### Task details
Extract from the entries below, exactly as given, only the lines from the line containing "Keep writing the" to the line containing "-.08, .222)), M['chrome'], gr)", both lines included.

### Dataset rows
------------------------------------------------------------------------
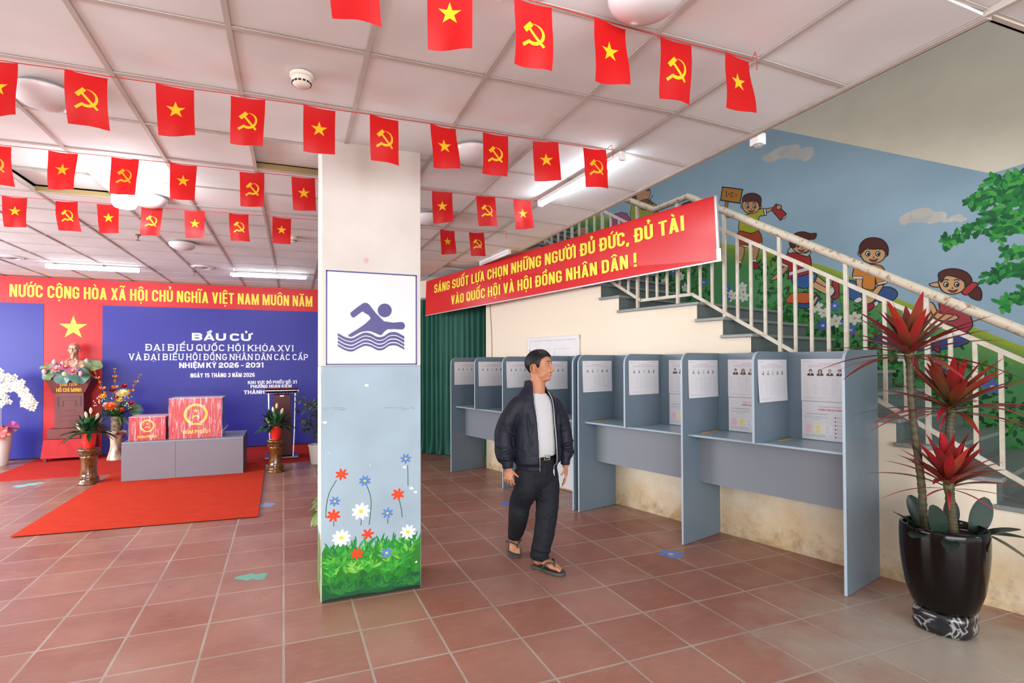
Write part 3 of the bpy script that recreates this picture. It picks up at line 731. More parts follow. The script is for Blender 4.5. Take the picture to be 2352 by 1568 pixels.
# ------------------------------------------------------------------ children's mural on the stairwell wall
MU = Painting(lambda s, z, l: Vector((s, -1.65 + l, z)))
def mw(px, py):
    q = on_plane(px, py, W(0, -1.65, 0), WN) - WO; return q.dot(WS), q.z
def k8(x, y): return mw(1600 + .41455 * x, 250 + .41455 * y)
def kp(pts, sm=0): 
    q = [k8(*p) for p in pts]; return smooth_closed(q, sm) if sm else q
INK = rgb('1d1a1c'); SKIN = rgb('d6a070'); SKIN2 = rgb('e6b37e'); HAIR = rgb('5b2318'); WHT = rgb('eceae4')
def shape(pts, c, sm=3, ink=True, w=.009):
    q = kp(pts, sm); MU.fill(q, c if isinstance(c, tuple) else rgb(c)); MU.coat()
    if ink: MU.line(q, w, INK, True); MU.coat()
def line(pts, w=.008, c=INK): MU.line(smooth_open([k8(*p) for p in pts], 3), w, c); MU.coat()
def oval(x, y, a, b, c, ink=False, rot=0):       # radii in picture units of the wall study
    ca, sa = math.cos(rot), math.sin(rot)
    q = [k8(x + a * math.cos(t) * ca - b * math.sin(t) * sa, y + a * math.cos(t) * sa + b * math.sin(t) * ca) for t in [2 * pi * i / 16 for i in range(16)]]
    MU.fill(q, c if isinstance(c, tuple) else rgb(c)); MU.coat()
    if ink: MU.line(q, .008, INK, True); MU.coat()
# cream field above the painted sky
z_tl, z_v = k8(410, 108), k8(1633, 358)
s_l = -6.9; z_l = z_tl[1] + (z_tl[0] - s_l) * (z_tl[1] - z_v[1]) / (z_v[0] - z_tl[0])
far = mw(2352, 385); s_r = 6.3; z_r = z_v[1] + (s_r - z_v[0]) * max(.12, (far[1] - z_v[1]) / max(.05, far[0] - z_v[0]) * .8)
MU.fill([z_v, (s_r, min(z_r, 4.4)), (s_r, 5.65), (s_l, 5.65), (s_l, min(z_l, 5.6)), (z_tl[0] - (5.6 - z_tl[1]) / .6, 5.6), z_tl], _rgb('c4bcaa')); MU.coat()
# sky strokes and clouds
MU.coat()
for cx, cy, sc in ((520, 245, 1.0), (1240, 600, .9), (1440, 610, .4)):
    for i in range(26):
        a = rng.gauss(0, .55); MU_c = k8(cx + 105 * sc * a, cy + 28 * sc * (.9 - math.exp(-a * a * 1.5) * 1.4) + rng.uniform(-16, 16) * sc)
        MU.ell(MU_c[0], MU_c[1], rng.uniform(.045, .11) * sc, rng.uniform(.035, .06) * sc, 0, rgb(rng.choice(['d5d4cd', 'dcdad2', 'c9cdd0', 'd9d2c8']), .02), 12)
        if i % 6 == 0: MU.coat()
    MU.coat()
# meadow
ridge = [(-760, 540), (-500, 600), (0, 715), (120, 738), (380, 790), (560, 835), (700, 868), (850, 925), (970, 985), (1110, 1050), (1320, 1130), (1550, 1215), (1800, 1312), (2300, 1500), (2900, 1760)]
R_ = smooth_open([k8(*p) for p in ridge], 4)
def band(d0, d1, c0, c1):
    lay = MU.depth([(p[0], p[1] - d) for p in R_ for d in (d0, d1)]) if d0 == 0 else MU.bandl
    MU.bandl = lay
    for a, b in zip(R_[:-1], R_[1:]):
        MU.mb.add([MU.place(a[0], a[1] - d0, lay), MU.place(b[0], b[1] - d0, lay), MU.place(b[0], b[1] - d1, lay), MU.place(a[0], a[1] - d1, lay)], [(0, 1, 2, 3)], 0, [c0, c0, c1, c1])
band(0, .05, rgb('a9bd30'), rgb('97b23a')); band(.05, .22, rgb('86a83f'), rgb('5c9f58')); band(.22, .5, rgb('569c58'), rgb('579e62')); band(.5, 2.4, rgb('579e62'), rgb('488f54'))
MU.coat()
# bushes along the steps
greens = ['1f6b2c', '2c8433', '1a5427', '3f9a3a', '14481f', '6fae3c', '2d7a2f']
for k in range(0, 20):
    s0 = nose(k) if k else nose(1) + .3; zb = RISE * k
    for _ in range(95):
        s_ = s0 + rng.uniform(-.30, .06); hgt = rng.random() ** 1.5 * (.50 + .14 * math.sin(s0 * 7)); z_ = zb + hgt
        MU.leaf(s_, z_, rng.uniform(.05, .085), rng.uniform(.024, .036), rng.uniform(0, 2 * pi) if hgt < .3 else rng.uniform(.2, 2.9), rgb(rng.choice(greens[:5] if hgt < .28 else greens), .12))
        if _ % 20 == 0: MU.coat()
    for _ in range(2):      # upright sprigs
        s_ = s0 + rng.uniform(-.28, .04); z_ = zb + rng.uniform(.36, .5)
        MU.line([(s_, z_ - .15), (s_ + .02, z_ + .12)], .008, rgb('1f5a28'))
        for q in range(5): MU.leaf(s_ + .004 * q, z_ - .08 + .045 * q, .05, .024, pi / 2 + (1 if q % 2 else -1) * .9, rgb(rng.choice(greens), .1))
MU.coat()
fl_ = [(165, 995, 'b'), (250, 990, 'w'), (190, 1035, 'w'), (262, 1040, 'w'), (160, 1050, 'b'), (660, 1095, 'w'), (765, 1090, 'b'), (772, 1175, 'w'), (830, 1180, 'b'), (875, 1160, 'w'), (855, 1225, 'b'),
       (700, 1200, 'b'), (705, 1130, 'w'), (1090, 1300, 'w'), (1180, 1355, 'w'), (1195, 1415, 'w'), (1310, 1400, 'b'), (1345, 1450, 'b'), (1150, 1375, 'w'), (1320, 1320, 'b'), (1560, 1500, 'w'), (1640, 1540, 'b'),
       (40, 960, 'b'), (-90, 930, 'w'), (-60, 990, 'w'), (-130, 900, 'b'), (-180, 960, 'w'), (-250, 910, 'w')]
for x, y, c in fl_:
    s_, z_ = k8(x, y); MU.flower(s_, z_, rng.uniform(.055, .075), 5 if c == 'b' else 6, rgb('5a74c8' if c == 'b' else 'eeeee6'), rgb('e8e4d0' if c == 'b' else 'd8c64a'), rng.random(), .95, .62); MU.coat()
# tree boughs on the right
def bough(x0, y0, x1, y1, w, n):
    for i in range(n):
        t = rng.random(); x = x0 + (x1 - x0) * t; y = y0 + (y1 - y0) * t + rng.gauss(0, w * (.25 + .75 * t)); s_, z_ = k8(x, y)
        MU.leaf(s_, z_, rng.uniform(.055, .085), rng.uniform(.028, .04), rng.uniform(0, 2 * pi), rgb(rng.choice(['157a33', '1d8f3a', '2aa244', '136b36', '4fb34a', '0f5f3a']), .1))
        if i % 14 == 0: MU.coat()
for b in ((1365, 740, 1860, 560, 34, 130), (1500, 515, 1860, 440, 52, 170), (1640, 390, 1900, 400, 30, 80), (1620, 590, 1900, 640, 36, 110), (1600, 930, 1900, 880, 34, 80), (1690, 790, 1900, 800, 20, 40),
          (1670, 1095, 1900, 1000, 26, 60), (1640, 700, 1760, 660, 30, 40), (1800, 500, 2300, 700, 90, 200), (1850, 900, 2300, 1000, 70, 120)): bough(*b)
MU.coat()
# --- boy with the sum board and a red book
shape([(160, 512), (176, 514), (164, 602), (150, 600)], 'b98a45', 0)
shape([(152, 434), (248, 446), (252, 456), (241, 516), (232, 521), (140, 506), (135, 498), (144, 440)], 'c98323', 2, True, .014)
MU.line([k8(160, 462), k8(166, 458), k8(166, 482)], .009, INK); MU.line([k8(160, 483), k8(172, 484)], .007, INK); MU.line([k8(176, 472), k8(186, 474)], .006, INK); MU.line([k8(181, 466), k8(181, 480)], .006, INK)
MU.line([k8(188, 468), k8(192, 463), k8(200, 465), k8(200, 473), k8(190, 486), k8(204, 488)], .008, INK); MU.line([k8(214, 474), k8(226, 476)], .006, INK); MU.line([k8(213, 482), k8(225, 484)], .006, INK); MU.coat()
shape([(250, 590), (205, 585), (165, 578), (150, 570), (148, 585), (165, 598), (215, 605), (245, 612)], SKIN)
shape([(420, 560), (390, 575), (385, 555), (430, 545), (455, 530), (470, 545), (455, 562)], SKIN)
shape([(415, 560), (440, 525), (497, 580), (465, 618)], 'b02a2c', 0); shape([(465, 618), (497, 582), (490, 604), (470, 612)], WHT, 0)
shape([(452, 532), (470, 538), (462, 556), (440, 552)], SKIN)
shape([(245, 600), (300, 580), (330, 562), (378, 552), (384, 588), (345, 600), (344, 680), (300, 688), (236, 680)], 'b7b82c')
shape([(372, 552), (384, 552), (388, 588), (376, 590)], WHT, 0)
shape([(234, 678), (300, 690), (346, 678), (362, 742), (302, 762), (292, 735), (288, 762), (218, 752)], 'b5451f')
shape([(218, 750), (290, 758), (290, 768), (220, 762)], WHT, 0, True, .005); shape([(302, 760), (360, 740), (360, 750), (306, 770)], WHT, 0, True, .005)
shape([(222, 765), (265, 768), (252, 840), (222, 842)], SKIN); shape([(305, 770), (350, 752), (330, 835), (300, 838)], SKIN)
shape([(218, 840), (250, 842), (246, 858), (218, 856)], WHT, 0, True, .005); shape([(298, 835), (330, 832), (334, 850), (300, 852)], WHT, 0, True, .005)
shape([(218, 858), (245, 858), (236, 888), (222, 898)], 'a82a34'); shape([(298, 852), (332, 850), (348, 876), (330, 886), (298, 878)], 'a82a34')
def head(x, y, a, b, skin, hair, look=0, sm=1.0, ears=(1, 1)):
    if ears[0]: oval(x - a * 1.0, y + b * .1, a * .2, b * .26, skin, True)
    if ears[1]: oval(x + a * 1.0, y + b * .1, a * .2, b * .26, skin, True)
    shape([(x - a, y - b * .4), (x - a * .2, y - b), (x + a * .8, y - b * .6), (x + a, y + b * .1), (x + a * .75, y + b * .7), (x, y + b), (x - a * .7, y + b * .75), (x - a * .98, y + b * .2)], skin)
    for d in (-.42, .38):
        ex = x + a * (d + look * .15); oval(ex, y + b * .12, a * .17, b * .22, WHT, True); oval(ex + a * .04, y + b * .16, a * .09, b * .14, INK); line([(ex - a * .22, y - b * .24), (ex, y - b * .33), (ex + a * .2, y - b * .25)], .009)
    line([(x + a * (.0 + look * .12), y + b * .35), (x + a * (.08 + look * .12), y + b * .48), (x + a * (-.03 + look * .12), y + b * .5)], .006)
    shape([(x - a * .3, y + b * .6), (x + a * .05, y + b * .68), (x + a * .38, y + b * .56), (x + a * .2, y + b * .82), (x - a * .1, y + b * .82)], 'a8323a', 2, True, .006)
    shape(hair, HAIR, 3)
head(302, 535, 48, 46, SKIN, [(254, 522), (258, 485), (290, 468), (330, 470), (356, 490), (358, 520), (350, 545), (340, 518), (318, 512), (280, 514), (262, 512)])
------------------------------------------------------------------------
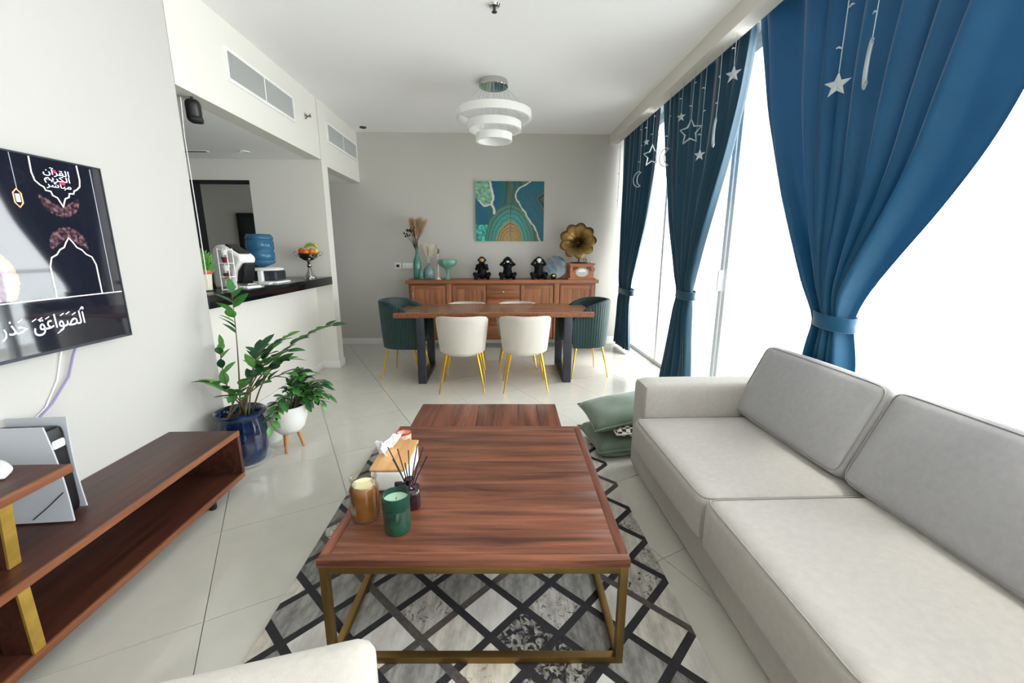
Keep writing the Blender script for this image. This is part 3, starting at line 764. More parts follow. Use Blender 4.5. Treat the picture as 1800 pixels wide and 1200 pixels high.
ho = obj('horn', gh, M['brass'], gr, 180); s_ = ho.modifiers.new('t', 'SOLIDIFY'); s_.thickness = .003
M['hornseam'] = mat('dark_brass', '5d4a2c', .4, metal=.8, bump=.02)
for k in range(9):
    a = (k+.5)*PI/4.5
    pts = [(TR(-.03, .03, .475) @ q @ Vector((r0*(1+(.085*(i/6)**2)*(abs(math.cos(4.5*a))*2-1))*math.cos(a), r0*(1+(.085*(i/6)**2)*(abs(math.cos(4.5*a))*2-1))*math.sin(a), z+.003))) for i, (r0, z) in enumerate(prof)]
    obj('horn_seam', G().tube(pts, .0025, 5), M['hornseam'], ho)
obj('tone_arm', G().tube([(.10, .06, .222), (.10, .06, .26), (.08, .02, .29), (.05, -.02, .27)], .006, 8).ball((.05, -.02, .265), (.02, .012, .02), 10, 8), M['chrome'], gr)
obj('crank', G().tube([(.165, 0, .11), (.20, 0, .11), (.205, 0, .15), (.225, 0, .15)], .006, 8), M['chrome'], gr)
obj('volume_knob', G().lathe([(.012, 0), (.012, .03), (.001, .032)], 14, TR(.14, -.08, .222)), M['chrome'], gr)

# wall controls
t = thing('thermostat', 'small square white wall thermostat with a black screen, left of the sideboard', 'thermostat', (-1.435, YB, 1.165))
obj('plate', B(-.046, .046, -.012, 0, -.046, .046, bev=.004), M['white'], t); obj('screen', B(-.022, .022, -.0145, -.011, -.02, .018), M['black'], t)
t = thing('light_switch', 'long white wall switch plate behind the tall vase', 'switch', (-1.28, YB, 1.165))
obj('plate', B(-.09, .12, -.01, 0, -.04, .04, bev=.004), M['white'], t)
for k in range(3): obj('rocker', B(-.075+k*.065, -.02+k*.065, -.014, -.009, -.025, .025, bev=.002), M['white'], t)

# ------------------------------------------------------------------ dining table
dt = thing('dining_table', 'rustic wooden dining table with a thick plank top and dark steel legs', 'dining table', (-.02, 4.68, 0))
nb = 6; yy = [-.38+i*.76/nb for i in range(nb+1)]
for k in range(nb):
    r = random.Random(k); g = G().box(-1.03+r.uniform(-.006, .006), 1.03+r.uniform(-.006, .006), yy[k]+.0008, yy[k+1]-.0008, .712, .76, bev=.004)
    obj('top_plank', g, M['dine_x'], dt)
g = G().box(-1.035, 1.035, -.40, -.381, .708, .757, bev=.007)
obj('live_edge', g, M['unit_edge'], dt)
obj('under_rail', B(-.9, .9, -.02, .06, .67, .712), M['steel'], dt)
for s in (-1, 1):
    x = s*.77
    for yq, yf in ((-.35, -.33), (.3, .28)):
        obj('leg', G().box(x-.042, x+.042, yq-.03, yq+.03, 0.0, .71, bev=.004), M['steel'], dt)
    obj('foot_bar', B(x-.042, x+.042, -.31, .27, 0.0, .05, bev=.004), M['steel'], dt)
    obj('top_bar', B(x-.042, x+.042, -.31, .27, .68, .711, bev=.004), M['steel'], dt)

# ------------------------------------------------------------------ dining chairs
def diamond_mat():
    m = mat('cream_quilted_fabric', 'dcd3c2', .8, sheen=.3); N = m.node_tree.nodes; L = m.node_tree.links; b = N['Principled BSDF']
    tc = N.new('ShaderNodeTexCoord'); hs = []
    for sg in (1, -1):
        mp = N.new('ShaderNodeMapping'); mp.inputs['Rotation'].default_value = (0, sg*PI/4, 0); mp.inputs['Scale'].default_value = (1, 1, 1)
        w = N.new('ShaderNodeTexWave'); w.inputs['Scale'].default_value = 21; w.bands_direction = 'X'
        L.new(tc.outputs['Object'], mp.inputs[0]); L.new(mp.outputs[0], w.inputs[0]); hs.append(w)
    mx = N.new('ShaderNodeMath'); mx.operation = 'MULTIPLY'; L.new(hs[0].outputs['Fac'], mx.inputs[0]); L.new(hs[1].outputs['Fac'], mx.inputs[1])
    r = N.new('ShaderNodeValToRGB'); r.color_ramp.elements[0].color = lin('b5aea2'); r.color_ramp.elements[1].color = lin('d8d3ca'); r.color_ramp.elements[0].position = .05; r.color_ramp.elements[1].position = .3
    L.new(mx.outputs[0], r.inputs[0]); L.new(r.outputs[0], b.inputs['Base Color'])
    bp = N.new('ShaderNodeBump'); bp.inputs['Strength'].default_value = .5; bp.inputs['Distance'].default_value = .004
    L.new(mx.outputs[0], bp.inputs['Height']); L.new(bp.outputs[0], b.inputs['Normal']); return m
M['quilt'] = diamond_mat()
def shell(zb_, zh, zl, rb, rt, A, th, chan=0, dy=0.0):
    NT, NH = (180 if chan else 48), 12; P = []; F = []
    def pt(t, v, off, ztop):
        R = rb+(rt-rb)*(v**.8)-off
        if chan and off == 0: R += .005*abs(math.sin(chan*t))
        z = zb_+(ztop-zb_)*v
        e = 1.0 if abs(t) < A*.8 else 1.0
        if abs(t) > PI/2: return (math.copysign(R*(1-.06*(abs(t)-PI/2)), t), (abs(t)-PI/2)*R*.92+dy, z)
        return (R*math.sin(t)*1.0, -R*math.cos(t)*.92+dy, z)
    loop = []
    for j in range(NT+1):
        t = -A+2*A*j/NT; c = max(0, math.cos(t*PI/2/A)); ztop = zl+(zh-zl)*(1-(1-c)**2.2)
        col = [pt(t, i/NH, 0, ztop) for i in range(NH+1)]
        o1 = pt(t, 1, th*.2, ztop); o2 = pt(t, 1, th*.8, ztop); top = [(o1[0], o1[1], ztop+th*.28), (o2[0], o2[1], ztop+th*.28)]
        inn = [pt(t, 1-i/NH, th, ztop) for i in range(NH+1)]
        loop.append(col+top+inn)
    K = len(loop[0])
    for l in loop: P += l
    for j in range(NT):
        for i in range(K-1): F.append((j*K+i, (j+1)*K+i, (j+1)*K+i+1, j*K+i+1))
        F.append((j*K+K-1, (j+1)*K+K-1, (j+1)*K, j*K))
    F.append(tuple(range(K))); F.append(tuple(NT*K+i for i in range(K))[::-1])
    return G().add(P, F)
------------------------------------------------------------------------
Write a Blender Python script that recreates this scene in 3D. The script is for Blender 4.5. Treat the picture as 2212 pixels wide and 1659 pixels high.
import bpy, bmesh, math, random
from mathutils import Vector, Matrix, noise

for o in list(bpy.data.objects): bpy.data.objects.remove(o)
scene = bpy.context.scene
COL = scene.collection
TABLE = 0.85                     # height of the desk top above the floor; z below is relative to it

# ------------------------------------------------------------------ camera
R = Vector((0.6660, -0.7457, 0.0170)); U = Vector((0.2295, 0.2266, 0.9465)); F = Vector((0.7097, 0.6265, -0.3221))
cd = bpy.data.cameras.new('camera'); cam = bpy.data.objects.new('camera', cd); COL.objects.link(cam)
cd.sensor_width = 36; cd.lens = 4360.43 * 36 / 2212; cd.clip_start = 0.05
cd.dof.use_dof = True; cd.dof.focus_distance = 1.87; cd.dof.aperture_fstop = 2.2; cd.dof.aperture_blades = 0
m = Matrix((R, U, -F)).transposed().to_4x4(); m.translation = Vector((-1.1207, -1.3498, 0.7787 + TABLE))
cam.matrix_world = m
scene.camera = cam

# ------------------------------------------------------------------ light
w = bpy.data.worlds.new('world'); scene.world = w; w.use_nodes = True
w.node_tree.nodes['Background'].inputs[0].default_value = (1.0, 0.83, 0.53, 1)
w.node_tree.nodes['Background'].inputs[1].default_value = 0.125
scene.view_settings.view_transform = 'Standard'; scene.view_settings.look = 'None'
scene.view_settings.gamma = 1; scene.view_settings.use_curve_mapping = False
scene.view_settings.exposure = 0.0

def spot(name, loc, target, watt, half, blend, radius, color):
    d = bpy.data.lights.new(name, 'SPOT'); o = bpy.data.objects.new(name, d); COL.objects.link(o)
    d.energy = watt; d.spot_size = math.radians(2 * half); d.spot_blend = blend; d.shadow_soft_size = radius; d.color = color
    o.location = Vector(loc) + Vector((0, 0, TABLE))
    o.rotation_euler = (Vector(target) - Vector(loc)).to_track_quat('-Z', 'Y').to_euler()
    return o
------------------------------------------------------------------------
### Exercise result
Keep writing the Blender script for this image. This is part 3, starting at line 764. More parts follow. Use Blender 4.5. Treat the picture as 1800 pixels wide and 1200 pixels high.
ho = obj('horn', gh, M['brass'], gr, 180); s_ = ho.modifiers.new('t', 'SOLIDIFY'); s_.thickness = .003
M['hornseam'] = mat('dark_brass', '5d4a2c', .4, metal=.8, bump=.02)
for k in range(9):
    a = (k+.5)*PI/4.5
    pts = [(TR(-.03, .03, .475) @ q @ Vector((r0*(1+(.085*(i/6)**2)*(abs(math.cos(4.5*a))*2-1))*math.cos(a), r0*(1+(.085*(i/6)**2)*(abs(math.cos(4.5*a))*2-1))*math.sin(a), z+.003))) for i, (r0, z) in enumerate(prof)]
    obj('horn_seam', G().tube(pts, .0025, 5), M['hornseam'], ho)
obj('tone_arm', G().tube([(.10, .06, .222), (.10, .06, .26), (.08, .02, .29), (.05, -.02, .27)], .006, 8).ball((.05, -.02, .265), (.02, .012, .02), 10, 8), M['chrome'], gr)
obj('crank', G().tube([(.165, 0, .11), (.20, 0, .11), (.205, 0, .15), (.225, 0, .15)], .006, 8), M['chrome'], gr)
obj('volume_knob', G().lathe([(.012, 0), (.012, .03), (.001, .032)], 14, TR(.14, -.08, .222)), M['chrome'], gr)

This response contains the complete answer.